Bäume seien sowohl verholzte Pflanzen als auch Gehölze. Eine Beschränkung auf eine bestimmte Größe oder Art sei der Vorschrift nicht zu entnehmen. Auch stehe dem nicht entgegen, dass ausdrücklich lediglich die Erneuerung von Pflanzen und Gehölzen und nicht deren Entfernung normiert sei. Denn zur Erneuerung von Pflanzen und Gehölzen zählten sämtlich Maßnahmen, die objektiv dem Erhalt der Gartenanlage als solche infolge eines Pflegebedarf dienen. Zudem setzte eine Erneuerung von Pflanzen und Gehölz regelmäßig eine vorherige Entfernung voraus.
Unschädlich sei des Weiteren, dass Kosten einer Baumfällung nicht in einer vorhersehbaren Regemäßigkeit anfielen, da es, so der BGH, für die Annahme laufender Kosten im vorgenannten Sinne nicht erforderlich sei, dass diese jährlich oder in exakt festgelegten Abständen anfielen. Ausreichend sei insofern vielmehr ein wiederkehrender Turnus. Überdies handele es sich bei Pflanzen und Gehölzen um Lebewesen, so dass ein Erneuerungsbedarf in zeitlicher Hinsicht nicht voraussehbar sei.
Trotz dieser Unwägbarkeiten handele es sich bei der Umlage der Kosten gleichwohl nicht um ein „unerwartbares Ereignis“, welches als solches dazu führen würde, dass es als nicht gerechtfertigt erschiene, den Mieter mit derart unvorhersehbaren Kosten zu belasten.

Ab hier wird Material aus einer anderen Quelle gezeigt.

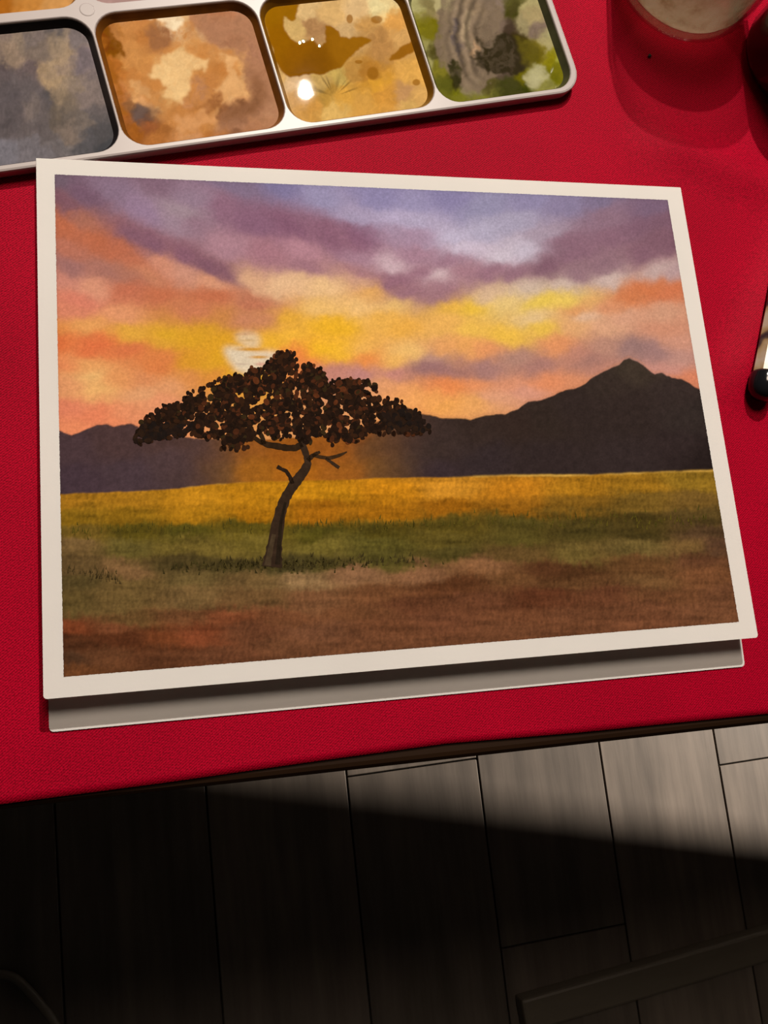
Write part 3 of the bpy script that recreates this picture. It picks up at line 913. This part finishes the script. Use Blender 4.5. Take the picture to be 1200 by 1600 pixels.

Letztlich stelle auch die Höhe der Betriebskosten kein maßgebendes Kriterium zur Beurteilung der Frage der grundsätzlichen Umlagefähigkeit dar, da das Betriebskostenrecht den Schutz des Mieters vor im Einzelfall anfallenden hohen Kosten nicht pauschal gewährleiste. Außerdem, so gibt der BGH abschließend zu bedenken, könne das in der Begründung zur BetrKV ausdrücklich erwähnte und demnach unproblematisch umlagefähige „Schneiden und Ausasten von Bäumen„ im Einzelfall Kosten verursachen, welche die Kosten einer reinen Baumfällung überschreiten.